## BEGIN

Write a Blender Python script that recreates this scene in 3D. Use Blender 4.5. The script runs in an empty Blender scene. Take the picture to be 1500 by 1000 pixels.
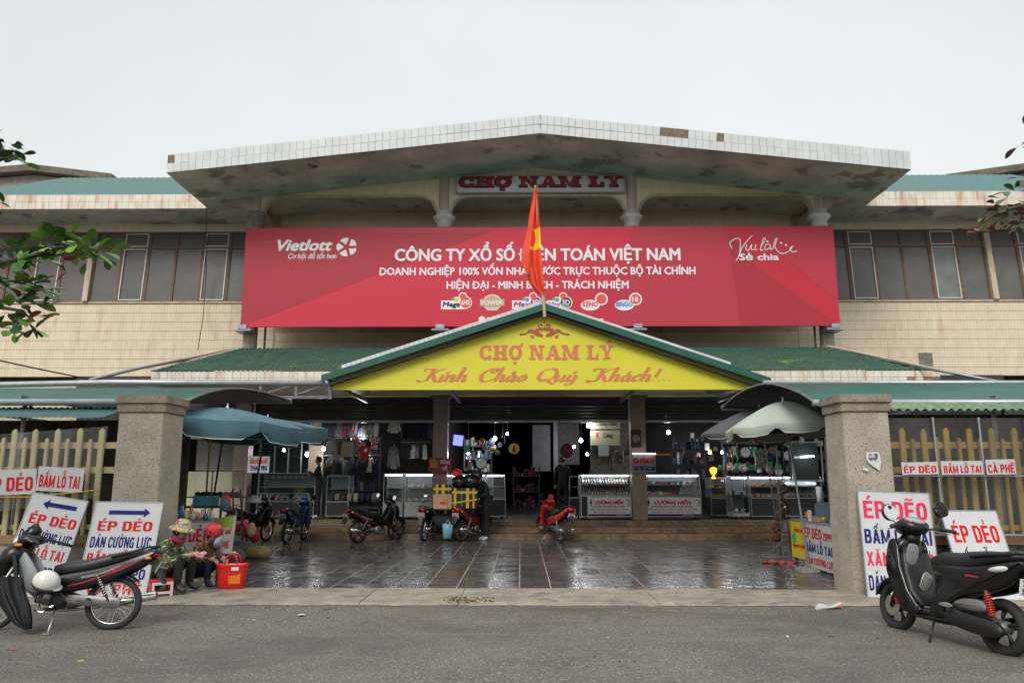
import bpy, bmesh, math, random
from mathutils import Vector, Matrix
random.seed(7)
R = math.radians
SC = bpy.context.scene
COL = SC.collection
# ------------------------------------------------------------------ camera
H = 1.55; F = 1150.0; PITCH = R(9.82); YAW = R(0.64)
cd = bpy.data.cameras.new('camera'); CAM = bpy.data.objects.new('camera', cd); COL.objects.link(CAM)
cd.sensor_width = 36.0; cd.lens = 36.0 * F / 1500.0; cd.clip_end = 2000; cd.clip_start = 0.05
CAM.location = (0, 0, H); CAM.rotation_euler = (math.pi / 2 + PITCH, 0, YAW); SC.camera = CAM
# ------------------------------------------------------------------ sky and sun (overcast)
W = bpy.data.worlds.new('World'); SC.world = W; W.use_nodes = True
nt = W.node_tree; bg = nt.nodes['Background']
sky = nt.nodes.new('ShaderNodeTexSky'); sky.sky_type = 'NISHITA'; sky.sun_disc = False
sky.sun_elevation = R(42); sky.sun_rotation = R(200); sky.dust_density = 6; sky.air_density = 1.5
tc = nt.nodes.new('ShaderNodeTexCoord'); sx = nt.nodes.new('ShaderNodeSeparateXYZ')
nt.links.new(tc.outputs['Generated'], sx.inputs[0])
rp = nt.nodes.new('ShaderNodeValToRGB'); e = rp.color_ramp.elements
e[0].position = 0.0; e[0].color = (6.3, 6.5, 6.4, 1); e[1].position = 1.0; e[1].color = (11.5, 11.9, 12.2, 1)
m_ = rp.color_ramp.elements.new(0.33); m_.color = (6.0, 6.25, 6.2, 1)
m_ = rp.color_ramp.elements.new(0.55); m_.color = (5.6, 5.88, 5.98, 1)
nt.links.new(sx.outputs['Z'], rp.inputs[0])
cn = nt.nodes.new('ShaderNodeTexNoise'); cn.inputs['Scale'].default_value = 1.3; cn.inputs['Detail'].default_value = 5
nt.links.new(tc.outputs['Generated'], cn.inputs['Vector'])
cr = nt.nodes.new('ShaderNodeMapRange'); cr.inputs['From Min'].default_value = .3; cr.inputs['From Max'].default_value = .7
cr.inputs['To Min'].default_value = .90; cr.inputs['To Max'].default_value = 1.06
nt.links.new(cn.outputs['Fac'], cr.inputs['Value'])
vm = nt.nodes.new('ShaderNodeVectorMath'); vm.operation = 'SCALE'
nt.links.new(rp.outputs[0], vm.inputs[0]); nt.links.new(cr.outputs[0], vm.inputs['Scale'])
mx = nt.nodes.new('ShaderNodeMixRGB'); mx.inputs[0].default_value = 0.92
nt.links.new(sky.outputs[0], mx.inputs[1]); nt.links.new(vm.outputs[0], mx.inputs[2])
nt.links.new(mx.outputs[0], bg.inputs[0]); bg.inputs[1].default_value = 0.1
sd = bpy.data.lights.new('sun', 'SUN'); sd.energy = 1.5; sd.angle = R(24); sd.color = (1, .97, .93)
SUN = bpy.data.objects.new('sun', sd); COL.objects.link(SUN); SUN.rotation_euler = (R(48), 0, R(-18)); SUN.location = (0, -5, 20)
SC.view_settings.view_transform = 'Standard'; SC.view_settings.look = 'None'; SC.view_settings.gamma = 1
SC.view_settings.use_curve_mapping = False; SC.view_settings.exposure = 0.55
try:
    SC.cycles.max_bounces = 6; SC.cycles.transparent_max_bounces = 24; SC.cycles.sample_clamp_indirect = 4; SC.cycles.caustics_reflective = False
except Exception: pass
# ------------------------------------------------------------------ pixel to place
_f = Vector((-math.sin(YAW) * math.cos(PITCH), math.cos(YAW) * math.cos(PITCH), math.sin(PITCH)))
_r = Vector((math.cos(YAW), math.sin(YAW), 0)); _u = _r.cross(_f)
def ray(px, py): return _f + _r * ((px - 750) / F) + _u * ((500 - py) / F)
def P(px, py, Y):
    d = ray(px, py); t = Y / d.y; return Vector((d.x * t, Y, H + d.z * t))
def G(px, py, z=0.0):
    d = ray(px, py); t = (z - H) / d.z; return Vector((d.x * t, d.y * t, z))
# ------------------------------------------------------------------ materials
MATS = {}
def mat(name, col, rough=.6, metal=0., var=.0, vs=3., bump=0., bs=40., col2=None, stretch=(1, 1, 1), spec=.5, emit=None, es=0, lo=.35, hi=.65, rough2=None, detail=5, world=True):
    if name in MATS: return MATS[name]
    m = bpy.data.materials.new(name); m.use_nodes = True; MATS[name] = m
    n = m.node_tree; b = n.nodes['Principled BSDF']; L = n.links
    b.inputs['Base Color'].default_value = (*col, 1); b.inputs['Roughness'].default_value = rough
    b.inputs['Metallic'].default_value = metal; b.inputs['Specular IOR Level'].default_value = spec
    if emit: b.inputs['Emission Color'].default_value = (*emit, 1); b.inputs['Emission Strength'].default_value = es
    if var or bump or col2 or rough2 is not None:
        if world:
            g = n.nodes.new('ShaderNodeNewGeometry'); src = g.outputs['Position']
        else:
            g = n.nodes.new('ShaderNodeTexCoord'); src = g.outputs['Object']
        mp = n.nodes.new('ShaderNodeMapping'); mp.inputs['Scale'].default_value = stretch; L.new(src, mp.inputs[0])
    if var or col2 or rough2 is not None:
        t = n.nodes.new('ShaderNodeTexNoise'); t.inputs['Scale'].default_value = vs; t.inputs['Detail'].default_value = detail; t.inputs['Roughness'].default_value = .65
        L.new(mp.outputs[0], t.inputs['Vector'])
        r = n.nodes.new('ShaderNodeMapRange'); r.inputs['From Min'].default_value = lo; r.inputs['From Max'].default_value = hi; L.new(t.outputs['Fac'], r.inputs['Value'])
        if var or col2:
            x = n.nodes.new('ShaderNodeMixRGB'); L.new(r.outputs[0], x.inputs[0])
            c2 = col2 or tuple(c * (1 - var) for c in col); c1 = col if col2 else tuple(min(1, c * (1 + var * .6)) for c in col)
            x.inputs[1].default_value = (*c1, 1); x.inputs[2].default_value = (*c2, 1); L.new(x.outputs[0], b.inputs['Base Color'])
            m['_last'] = 1
        if rough2 is not None:
            q = n.nodes.new('ShaderNodeMapRange'); q.inputs['To Min'].default_value = rough; q.inputs['To Max'].default_value = rough2
            L.new(r.outputs[0], q.inputs['Value']); L.new(q.outputs[0], b.inputs['Roughness'])
    if bump:
        t2 = n.nodes.new('ShaderNodeTexNoise'); t2.inputs['Scale'].default_value = bs; t2.inputs['Detail'].default_value = 4; L.new(mp.outputs[0], t2.inputs['Vector'])
        bb = n.nodes.new('ShaderNodeBump'); bb.inputs['Strength'].default_value = bump; bb.inputs['Distance'].default_value = .02
        L.new(t2.outputs['Fac'], bb.inputs['Height']); L.new(bb.outputs[0], b.inputs['Normal'])
    return m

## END

◆ WORK REQUIRED ◆
Omitting all images, print the listing exactly.

◆ RESULT BELOW ◆
Write a Blender Python script that recreates this scene in 3D. Use Blender 4.5. The script runs in an empty Blender scene. Take the picture to be 1500 by 1000 pixels.
import bpy, bmesh, math, random
from mathutils import Vector, Matrix
random.seed(7)
R = math.radians
SC = bpy.context.scene
COL = SC.collection
# ------------------------------------------------------------------ camera
H = 1.55; F = 1150.0; PITCH = R(9.82); YAW = R(0.64)
cd = bpy.data.cameras.new('camera'); CAM = bpy.data.objects.new('camera', cd); COL.objects.link(CAM)
cd.sensor_width = 36.0; cd.lens = 36.0 * F / 1500.0; cd.clip_end = 2000; cd.clip_start = 0.05
CAM.location = (0, 0, H); CAM.rotation_euler = (math.pi / 2 + PITCH, 0, YAW); SC.camera = CAM
# ------------------------------------------------------------------ sky and sun (overcast)
W = bpy.data.worlds.new('World'); SC.world = W; W.use_nodes = True
nt = W.node_tree; bg = nt.nodes['Background']
sky = nt.nodes.new('ShaderNodeTexSky'); sky.sky_type = 'NISHITA'; sky.sun_disc = False
sky.sun_elevation = R(42); sky.sun_rotation = R(200); sky.dust_density = 6; sky.air_density = 1.5
tc = nt.nodes.new('ShaderNodeTexCoord'); sx = nt.nodes.new('ShaderNodeSeparateXYZ')
nt.links.new(tc.outputs['Generated'], sx.inputs[0])
rp = nt.nodes.new('ShaderNodeValToRGB'); e = rp.color_ramp.elements
e[0].position = 0.0; e[0].color = (6.3, 6.5, 6.4, 1); e[1].position = 1.0; e[1].color = (11.5, 11.9, 12.2, 1)
m_ = rp.color_ramp.elements.new(0.33); m_.color = (6.0, 6.25, 6.2, 1)
m_ = rp.color_ramp.elements.new(0.55); m_.color = (5.6, 5.88, 5.98, 1)
nt.links.new(sx.outputs['Z'], rp.inputs[0])
cn = nt.nodes.new('ShaderNodeTexNoise'); cn.inputs['Scale'].default_value = 1.3; cn.inputs['Detail'].default_value = 5
nt.links.new(tc.outputs['Generated'], cn.inputs['Vector'])
cr = nt.nodes.new('ShaderNodeMapRange'); cr.inputs['From Min'].default_value = .3; cr.inputs['From Max'].default_value = .7
cr.inputs['To Min'].default_value = .90; cr.inputs['To Max'].default_value = 1.06
nt.links.new(cn.outputs['Fac'], cr.inputs['Value'])
vm = nt.nodes.new('ShaderNodeVectorMath'); vm.operation = 'SCALE'
nt.links.new(rp.outputs[0], vm.inputs[0]); nt.links.new(cr.outputs[0], vm.inputs['Scale'])
mx = nt.nodes.new('ShaderNodeMixRGB'); mx.inputs[0].default_value = 0.92
nt.links.new(sky.outputs[0], mx.inputs[1]); nt.links.new(vm.outputs[0], mx.inputs[2])
nt.links.new(mx.outputs[0], bg.inputs[0]); bg.inputs[1].default_value = 0.1
sd = bpy.data.lights.new('sun', 'SUN'); sd.energy = 1.5; sd.angle = R(24); sd.color = (1, .97, .93)
SUN = bpy.data.objects.new('sun', sd); COL.objects.link(SUN); SUN.rotation_euler = (R(48), 0, R(-18)); SUN.location = (0, -5, 20)
SC.view_settings.view_transform = 'Standard'; SC.view_settings.look = 'None'; SC.view_settings.gamma = 1
SC.view_settings.use_curve_mapping = False; SC.view_settings.exposure = 0.55
try:
    SC.cycles.max_bounces = 6; SC.cycles.transparent_max_bounces = 24; SC.cycles.sample_clamp_indirect = 4; SC.cycles.caustics_reflective = False
except Exception: pass
# ------------------------------------------------------------------ pixel to place
_f = Vector((-math.sin(YAW) * math.cos(PITCH), math.cos(YAW) * math.cos(PITCH), math.sin(PITCH)))
_r = Vector((math.cos(YAW), math.sin(YAW), 0)); _u = _r.cross(_f)
def ray(px, py): return _f + _r * ((px - 750) / F) + _u * ((500 - py) / F)
def P(px, py, Y):
    d = ray(px, py); t = Y / d.y; return Vector((d.x * t, Y, H + d.z * t))
def G(px, py, z=0.0):
    d = ray(px, py); t = (z - H) / d.z; return Vector((d.x * t, d.y * t, z))
# ------------------------------------------------------------------ materials
MATS = {}
def mat(name, col, rough=.6, metal=0., var=.0, vs=3., bump=0., bs=40., col2=None, stretch=(1, 1, 1), spec=.5, emit=None, es=0, lo=.35, hi=.65, rough2=None, detail=5, world=True):
    if name in MATS: return MATS[name]
    m = bpy.data.materials.new(name); m.use_nodes = True; MATS[name] = m
    n = m.node_tree; b = n.nodes['Principled BSDF']; L = n.links
    b.inputs['Base Color'].default_value = (*col, 1); b.inputs['Roughness'].default_value = rough
    b.inputs['Metallic'].default_value = metal; b.inputs['Specular IOR Level'].default_value = spec
    if emit: b.inputs['Emission Color'].default_value = (*emit, 1); b.inputs['Emission Strength'].default_value = es
    if var or bump or col2 or rough2 is not None:
        if world:
            g = n.nodes.new('ShaderNodeNewGeometry'); src = g.outputs['Position']
        else:
            g = n.nodes.new('ShaderNodeTexCoord'); src = g.outputs['Object']
        mp = n.nodes.new('ShaderNodeMapping'); mp.inputs['Scale'].default_value = stretch; L.new(src, mp.inputs[0])
    if var or col2 or rough2 is not None:
        t = n.nodes.new('ShaderNodeTexNoise'); t.inputs['Scale'].default_value = vs; t.inputs['Detail'].default_value = detail; t.inputs['Roughness'].default_value = .65
        L.new(mp.outputs[0], t.inputs['Vector'])
        r = n.nodes.new('ShaderNodeMapRange'); r.inputs['From Min'].default_value = lo; r.inputs['From Max'].default_value = hi; L.new(t.outputs['Fac'], r.inputs['Value'])
        if var or col2:
            x = n.nodes.new('ShaderNodeMixRGB'); L.new(r.outputs[0], x.inputs[0])
            c2 = col2 or tuple(c * (1 - var) for c in col); c1 = col if col2 else tuple(min(1, c * (1 + var * .6)) for c in col)
            x.inputs[1].default_value = (*c1, 1); x.inputs[2].default_value = (*c2, 1); L.new(x.outputs[0], b.inputs['Base Color'])
            m['_last'] = 1
        if rough2 is not None:
            q = n.nodes.new('ShaderNodeMapRange'); q.inputs['To Min'].default_value = rough; q.inputs['To Max'].default_value = rough2
            L.new(r.outputs[0], q.inputs['Value']); L.new(q.outputs[0], b.inputs['Roughness'])
    if bump:
        t2 = n.nodes.new('ShaderNodeTexNoise'); t2.inputs['Scale'].default_value = bs; t2.inputs['Detail'].default_value = 4; L.new(mp.outputs[0], t2.inputs['Vector'])
        bb = n.nodes.new('ShaderNodeBump'); bb.inputs['Strength'].default_value = bump; bb.inputs['Distance'].default_value = .02
        L.new(t2.outputs['Fac'], bb.inputs['Height']); L.new(bb.outputs[0], b.inputs['Normal'])
    return m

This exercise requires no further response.